Was it filled with never-before-seen tricks? No, not really.

But the performers were so skilled, along with the dramatic music and lighting effects … maybe I didn’t suspend disbelief, but the less rational side of my brain was happy to look the other way for a few entertaining hours.

That’s how you sell tickets for a magic show on Broadway.

In the order of grand illusions, Wall Street has one of its own: the idea that America’s shale oil producers will somehow rush in and save us from higher oil prices in the months and years to come.

The shale oil industry is in no shape to ride to the rescue of American consumers by quickly ramping up production.

You can see that in shale firms’ hedging activity. As Bloomberg noted last month, when oil prices crossed $50 per barrel after the December OPEC meeting, U.S. shale producers rushed to hedge those prices.

The key here is what this says about shale oil producers’ view of risk. For the time being, they’d rather just muddle through and take a lesser, but guaranteed, payout at $50 per barrel for their future oil production — rather than gamble on making a lot more money by staying unhedged when prices hit $60.

It’s the prudent thing to do. But the tricky part is this…

Shale companies need all the cash they can get. Because in the fracking game, old wells are quickly depleted. They have to be replaced with new ones. That takes a continuous flow of cheap money.

It was easy enough to do when oil was above $100 and the long-term cost of fracking a well was around $50 to $60 per barrel. Today, that’s just enough to keep the lights on and service the ball-and-chain load of debt that came with the bargain.
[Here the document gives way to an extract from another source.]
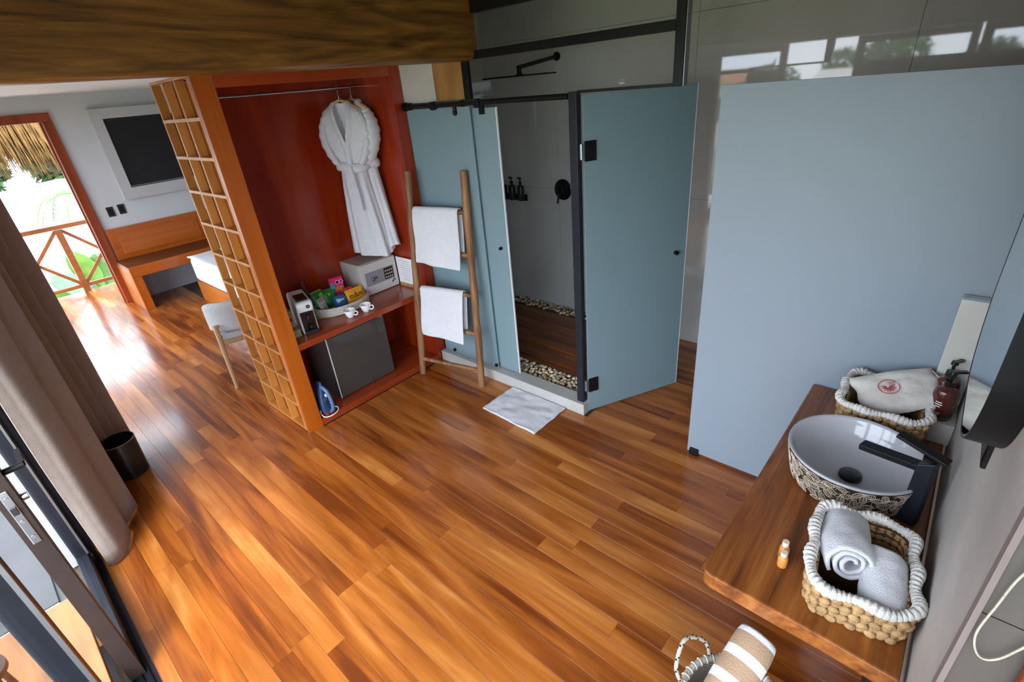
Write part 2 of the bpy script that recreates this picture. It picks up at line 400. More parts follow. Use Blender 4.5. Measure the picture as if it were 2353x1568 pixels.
def catmull(pts, n=8, closed=False):
    P = [Vector(p) for p in pts]; out = []; m = len(P)
    rng = range(m) if closed else range(m - 1)
    for i in rng:
        p0 = P[i - 1] if (closed or i > 0) else P[i]; p1 = P[i]; p2 = P[(i + 1) % m]
        p3 = P[(i + 2) % m] if (closed or i + 2 < m) else p2
        for k in range(n):
            t = k / n
            out.append(.5 * ((2 * p1) + (p2 - p0) * t + (2 * p0 - 5 * p1 + 4 * p2 - p3) * t * t + (3 * p1 - p0 - 3 * p2 + p3) * t ** 3))
    if not closed: out.append(P[-1])
    return out
def rrect(hx, hy, r, n=6):
    pts = []
    for cx, cy, a0 in ((hx - r, hy - r, 0), (-hx + r, hy - r, 90), (-hx + r, -hy + r, 180), (hx - r, -hy + r, 270)):
        for k in range(n + 1):
            a = R_(a0 + 90 * k / n); pts.append((cx + r * math.cos(a), cy + r * math.sin(a)))
    return pts
def resample(pts, n):
    P = [Vector((p[0], p[1], 0)) for p in pts]; P.append(P[0]); L = [0]
    for a, b in zip(P, P[1:]): L.append(L[-1] + (b - a).length)
    out = []; j = 0
    for k in range(n):
        d = L[-1] * k / n
        while L[j + 1] < d: j += 1
        t = (d - L[j]) / max(1e-9, L[j + 1] - L[j]); q = P[j].lerp(P[j + 1], t); tg = (P[j + 1] - P[j]).normalized()
        out.append((q.x, q.y, tg.x, tg.y))
    return out
def text(name, body, size, mat, parent, M, ext=.0004, align='CENTER'):
    cu = bpy.data.curves.new(name, 'FONT'); cu.body = body; cu.size = size; cu.extrude = ext; cu.align_x = align; cu.align_y = 'CENTER'
    cu.resolution_u = 2
    tmp = bpy.data.objects.new(name + '_t', cu); COL.objects.link(tmp)
    bpy.context.view_layer.update()
    me = bpy.data.meshes.new_from_object(tmp.evaluated_get(bpy.context.evaluated_depsgraph_get()))
    bpy.data.objects.remove(tmp); me.name = name
    me.materials.clear(); me.materials.append(MATS[mat])
    ob = bpy.data.objects.new(name, me); COL.objects.link(ob); ob.parent = parent; ob.matrix_local = M
    return ob
def frame(o, x, y):
    """matrix with origin o and local x,y axes"""
    x = Vector(x).normalized(); z = x.cross(Vector(y)).normalized(); y = z.cross(x)
    return Matrix(((x.x, y.x, z.x, o[0]), (x.y, y.y, z.y, o[1]), (x.z, y.z, z.z, o[2]), (0, 0, 0, 1)))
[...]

So when you look at the chart of America’s oil production over the past three years, don’t expect a parabolic rise to the heights of 2015 when oil fracking companies were pumping out more than 9.5 million barrels a day.
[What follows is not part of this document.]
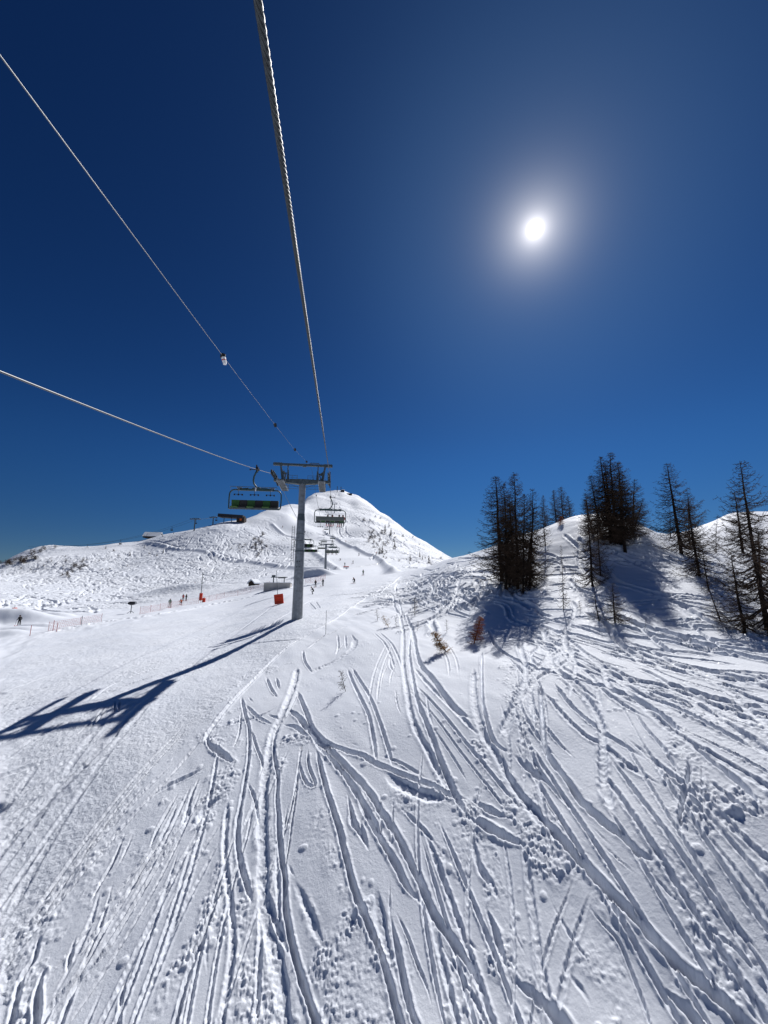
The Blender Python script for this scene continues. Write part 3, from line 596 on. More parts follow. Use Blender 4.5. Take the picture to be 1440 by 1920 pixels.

The Mother’s Milk of Shale 

Nor are banks interested in ramping up their lending to shale companies, despite 2016’s rebound in oil prices.

Late last month, Reuters noted that out of the nearly three dozen major shale oil companies it tracks, only one-third — 12 companies — saw increases in credit lines. The rest had their access to bank credit either cut or left unchanged.

Banks are also not likely to forget the drubbing they took writing off piles of bad debt when the bubble burst in 2014 and 2015.

What about bond investors? Could they be expected to pick up the financing slack as they did during the fracking boom?

Don’t count on it. Interest rates are higher, so borrowing costs are more expensive than at the peak of the boom.

And it doesn’t help to sell new speculative-grade bonds when, despite higher oil prices in the past year, the wave of shale-related bankruptcies is set to rise.

In the past two years, 114 drillers and oil field services firms went belly-up, according to the Texas law firm Haynes and Boone, which specializes in bankruptcy filings.

But as Moody’s notes, still more companies will likely join those ranks because $21 billion in bonds, borrowed during the boom years, needs to be paid back to investors in 2018. It keeps rising from there to a peak in 2021, when nearly $29 billion comes due.

Perhaps the best perspective on the future comes from veteran bankers to the oil industry: “This will leave a bad taste in our mouth for years,” said one banker to the Houston Chronicle last summer when his firm had to write off nearly $10 million in busted loans.

Said another: “There might be an expansion, but not a boom. Credit is going to be limited for quite some time.”

But without credit (more accurately, cheap credit), U.S. production can’t grow in a major way. That’s why our editors, such as Total Wealth Insider’s Jeff Opdyke and I, continue to note the long-term path higher for oil prices.